Wednesday, September 5, 2007

and we might get lost someplace

driving through the long night
trying to figure whos right and whos wrong
now the kid has gone.
i sit belted up tight,
she sucks on a match light, glowing bronze, steering on.
snd i might be more of a man if i stopped this in its tracks
and said, come on, lets go home. but she's got the wheel,
and i've got nothing except what i have on.

when youre driving with the brakes on
when you're swimming with your boots on,
it's hard to say you love someone
and it's hard to say you dont

trying to keep the mood right, trying to steer the conversation from
the thing we've done.
she shuts up the ashtray, and i say its a long way back now hon
she just yawns.

and we might get lost someplace
so desolate that no one where were from would ever come
but shes got the wheel and i've got to deal from now on.

but unless the moon falls tonight, unless continents collide,
nothings gonna make me, break from her side

***

my first car was my solace. my confessional. my escape. it was always full of music, clothing, bags of things; stickers on the outside and inside. sometimes an ice chest. most often my best friend, at the time, in the passenger seat. the navigator. she always -- *always* -- knew how to get everywhere. often, too, there were various people cluttering the back seat. voices chiming back and forth. laughter. singing. arguing. and those deep conversations that sometimes the open road invokes in you.

truth be known i hated going home. if i could have lived in my car then, i would have. in some ways, i did. days when i would wake up at dawn and pack the car. drive anywhere, nowhere in particular, and everywhere. one of my favourite "drives" was up and down pacific coast highway. up and down the coast. being near the water was incredible. rolling down the window, smelling the salty air, the beach breeze, and letting go of everything pent up inside of me. the music blaring as high as it could go.

some days i drove alone. sat in the parking lot of newport beach; rolled the windows down and reclined the seat back. slept. dreamed. got out and sat on the hood. wrote in my journal. cried. screamed. laughed. then got back in. drove through laguna canyon. or hopped the freeway to los angeles, sometimes screaming the words to songs, sometimes whispering. writing poetry on napkins while waiting for the light to change. filling my ashtray with clove cigarettes, and marlboro lights. snapping photographs of random sights. people. places. signs. not going back until the latest possible moment. then still lingering in the driveway for one last song.

sometimes i truly miss the car escapes. the car i have now is not really mine. and even if it was, it feels more like a vehicle to get to and back from places. a machine of necessity. i miss the allure of my old honda civic. the personality it had. the way it was touched by everyone who rode in it. how it was touched by me.

i think i need a road trip. anyone want to join me?

1 comment:

  1. I think high school is the age of cars with personality.
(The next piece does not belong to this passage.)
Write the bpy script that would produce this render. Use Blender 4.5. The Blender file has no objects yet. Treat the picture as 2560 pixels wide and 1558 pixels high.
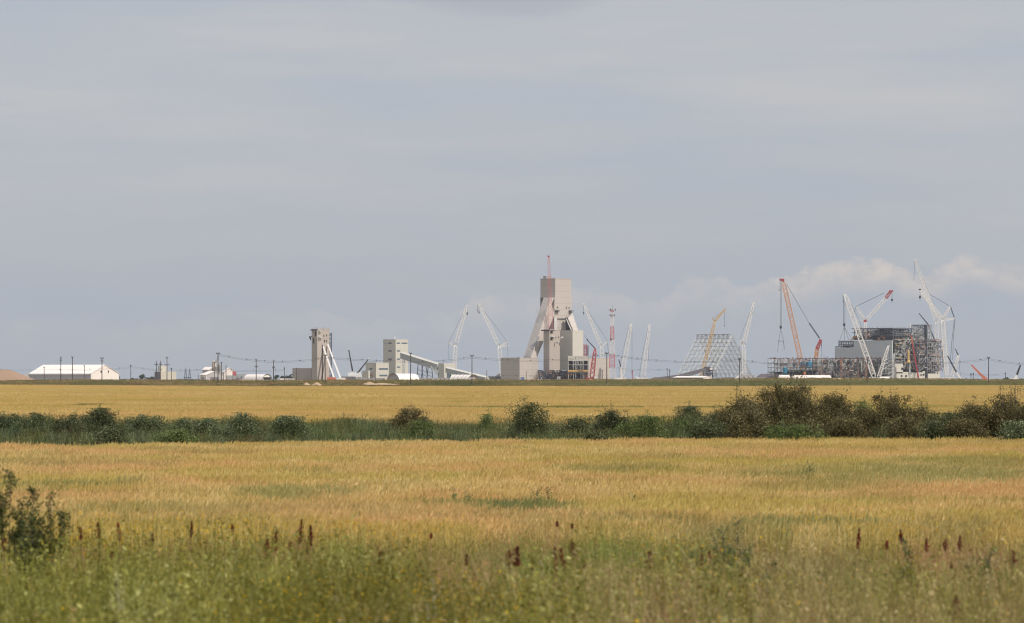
import bpy, math, random
import numpy as np
from mathutils import Vector, Matrix
random.seed(7); RNG = np.random.default_rng(7)
S = bpy.context.scene
COL = S.collection
F = 10666.67; HZ = 947.0; CAMH = 2.7
R = math.radians
# ------------------------------------------------------------------ camera
cam = bpy.data.objects.new('camera', bpy.data.cameras.new('camera')); COL.objects.link(cam)
cam.data.lens = 150; cam.data.sensor_width = 36; cam.data.shift_y = 168 / 2560
cam.location = (0, 0, CAMH); cam.rotation_euler = (R(90), 0, 0)
cam.data.clip_start = 0.5; cam.data.clip_end = 40000
cam.data.dof.use_dof = True; cam.data.dof.focus_distance = 250; cam.data.dof.aperture_fstop = 5.0
S.camera = cam
# ------------------------------------------------------------------ sun, exposure
EL = 50.0
sd = Vector((0.80 * math.cos(R(EL)), -0.60 * math.cos(R(EL)), math.sin(R(EL))))
sun = bpy.data.objects.new('sun', bpy.data.lights.new('sun', 'SUN')); COL.objects.link(sun)
sun.data.energy = 3.6; sun.data.angle = R(0.8); sun.data.color = (1.0, 0.90, 0.80)
sun.rotation_euler = sd.to_track_quat('Z', 'Y').to_euler()
S.view_settings.view_transform = 'Standard'; S.view_settings.look = 'None'
S.view_settings.exposure = 0.0; S.view_settings.gamma = 1.0
S.cycles.max_bounces = 5; S.cycles.diffuse_bounces = 3; S.cycles.volume_bounces = 0; S.cycles.transparent_max_bounces = 4
S.cycles.filter_width = 1.1; S.cycles.use_denoising = True; S.cycles.denoiser = 'OPENIMAGEDENOISE'

def srgb(r, g, b):
    f = lambda c: (c / 255 / 12.92) if c / 255 <= .04045 else ((c / 255 + .055) / 1.055) ** 2.4
    return (f(r), f(g), f(b), 1)

class NT:
    """small node tree helper"""
    def __init__(s, tree): s.t = tree; s.n = tree.nodes; s.l = tree.links
    def add(s, typ, **kw):
        n = s.n.new(typ)
        for k, v in kw.items():
            if k.startswith('i_'): n.inputs[k[2:].replace('_', ' ')].default_value = v
            else: setattr(n, k, v)
        return n
    def link(s, a, b): s.l.new(a, b)
    def math(s, op, a, b=None, c=None, clamp=False):
        n = s.n.new('ShaderNodeMath'); n.operation = op; n.use_clamp = clamp
        for i, v in enumerate((a, b, c)):
            if v is None: continue
            if isinstance(v, (int, float)): n.inputs[i].default_value = v
            else: s.l.new(v, n.inputs[i])
        return n.outputs[0]
    def mix(s, fac, a, b, mode='MIX'):
        n = s.n.new('ShaderNodeMix'); n.data_type = 'RGBA'; n.blend_type = mode
        for i, v in ((0, fac), (6, a), (7, b)):
            if isinstance(v, (int, float, tuple)): n.inputs[i].default_value = v
            else: s.l.new(v, n.inputs[i])
        return n.outputs[2]
    def ramp(s, fac, stops, interp='LINEAR'):
        n = s.n.new('ShaderNodeValToRGB'); n.color_ramp.interpolation = interp
        e = n.color_ramp.elements
        while len(e) > 1: e.remove(e[-1])
        e[0].position = stops[0][0]; e[0].color = stops[0][1]
        for p, c in stops[1:]:
            k = e.new(p); k.color = c
        s.l.new(fac, n.inputs[0]); return n.outputs[0]
    def smooth(s, v, lo, hi):
        n = s.n.new('ShaderNodeMapRange'); n.interpolation_type = 'SMOOTHSTEP'
        s.l.new(v, n.inputs[0]); n.inputs[1].default_value = lo; n.inputs[2].default_value = hi
        return n.outputs[0]
    def noise(s, vec, scale, detail=3, rough=.5):
        n = s.n.new('ShaderNodeTexNoise'); n.inputs['Scale'].default_value = scale
        n.inputs['Detail'].default_value = detail; n.inputs['Roughness'].default_value = rough
        if vec is not None: s.l.new(vec, n.inputs['Vector'])
        return n.outputs['Fac']
    def comb(s, x, y, z):
        n = s.n.new('ShaderNodeCombineXYZ')
        for i, v in enumerate((x, y, z)):
            if isinstance(v, (int, float)): n.inputs[i].default_value = v
            else: s.l.new(v, n.inputs[i])
        return n.outputs[0]

# ------------------------------------------------------------------ world: Nishita sky under a thin cloud veil
W = bpy.data.worlds.new("World"); S.world = W; W.use_nodes = True
W.node_tree.nodes.clear(); w = NT(W.node_tree)
sky = w.add('ShaderNodeTexSky', sky_type='NISHITA', sun_disc=False, sun_elevation=R(EL), sun_rotation=math.atan2(sd.x, sd.y), air_density=1.0, dust_density=1.5)
bg1 = w.add('ShaderNodeBackground', i_Strength=0.10); w.link(sky.outputs[0], bg1.inputs[0])
tc = w.add('ShaderNodeTexCoord'); sp = w.add('ShaderNodeSeparateXYZ'); w.link(tc.outputs['Generated'], sp.inputs[0])
az = w.math('ARCTAN2', sp.outputs[0], sp.outputs[1]); el = w.math('ARCSINE', sp.outputs[2])
# veil of thin high cloud, long faint streaks
v1 = w.comb(w.math('MULTIPLY', az, 11.0), w.math('MULTIPLY', el, 85.0), 0.0)
n1 = w.noise(v1, 1.0, 5, .55)
v2 = w.comb(w.math('MULTIPLY', az, 5.0), w.math('MULTIPLY', el, 22.0), 3.7)
n2 = w.noise(v2, 1.0, 3, .5)
veil = w.ramp(w.math('ADD', w.math('MULTIPLY', n1, .55), w.math('MULTIPLY', n2, .45)),
              [(.36, srgb(170, 179, 192)), (.5, srgb(180, 184, 191)), (.64, srgb(189, 189, 191))])
hz = w.smooth(el, 0.002, 0.075)
veil = w.mix(hz, w.mix(.72, veil, srgb(165, 172, 183)), veil)
wide = w.smooth(el, 0.1, 0.9)
veil = w.mix(wide, veil, srgb(186, 192, 202))
# cumulus line above the horizon, in azimuth/elevation
fc = w.n.new('ShaderNodeFloatCurve'); cv = fc.mapping.curves[0]
def tp(px, py): return ((px - 1280) / F / 0.26 + .5, (HZ - py) / F * 30)
PTS = [(0, 800), (200, 790), (330, 815), (500, 790), (650, 770), (780, 775), (900, 800), (1130, 775), (1190, 738), (1290, 728), (1350, 740), (1440, 722), (1540, 722), (1600, 752), (1660, 740), (1700, 700), (1760, 690), (1860, 708), (1950, 690), (2040, 668), (2130, 650), (2210, 655), (2290, 672), (2370, 655), (2430, 638), (2500, 650), (2600, 668)]
pts = [tp(*p) for p in PTS]
cv.points[0].location = (0, pts[0][1]); cv.points[1].location = (1, pts[-1][1])
for p in pts:
    if 0 < p[0] < 1: cv.points.new(*p)
fc.mapping.update()
w.link(w.math('ADD', w.math('DIVIDE', az, 0.26), .5), fc.inputs['Value'])
top = w.math('DIVIDE', fc.outputs[0], 30.0)
v3 = w.comb(w.math('MULTIPLY', az, 170.0), w.math('MULTIPLY', el, 260.0), 1.3)
n3 = w.noise(v3, 1.0, 6, .6)
edge = w.math('ADD', top, w.math('MULTIPLY', w.math('SUBTRACT', n3, .5), .0068))
dd = w.math('SUBTRACT', edge, el)                       # >0 below the cloud top
body = w.smooth(dd, -.0003, .0013)
low = w.math('SUBTRACT', 1.0, w.smooth(dd, .003, .0095))
thick = w.ramp(w.math('ADD', w.math('DIVIDE', az, 0.26), .5),
               [(0, (.10,) * 3 + (1,)), (.25, (.16,) * 3 + (1,)), (.42, (.2,) * 3 + (1,)), (.47, (.45,) * 3 + (1,)), (.60, (.35,) * 3 + (1,)), (.68, (.45,) * 3 + (1,)), (.74, (.7,) * 3 + (1,)), (.8, (.85,) * 3 + (1,)), (1, (.95,) * 3 + (1,))])
n4 = w.noise(v3, .55, 4, .6)
cm = w.math('MULTIPLY', w.math('MULTIPLY', body, low), w.math('MULTIPLY', thick, w.smooth(n4, .2, .62)))
ccol = w.ramp(n3, [(.32, srgb(181, 181, 185)), (.60, srgb(208, 199, 193))])
veil = w.mix(cm, veil, ccol)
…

When we believe in our cars, and they are part of us, an extension of us.

    I know it was so for my group of friends. One of my friends drove an old beat up Dodge Shadow. Perhaps not very originally, it was called the Shadow. But the shag seat covers, frequent oil level adjustments, Strawberry Shortcake airfreshener.. it was truly an extension of my friend. Her music rocking out, the windows rolled down, because naturally the Shadow didn't have air conditioning.

    My best friend's car was a huge part of our relationship. Not in an 'I was friends with her for her car' kind of way, by no means, but we spent so much of our time just cruising around North Raleigh, Megan revealing her world to me and introducing it. We found our own places with it as well. One of my strongest memories of her is a generalized image: music playing, her head tipped back with a loose smile on her face, brushing her hair back lazily with one hand.

    It's not as though those were really "the days", but our cars were quite a positive part of it, in the newness of it all. Feeling that independence so acutely and blissfully.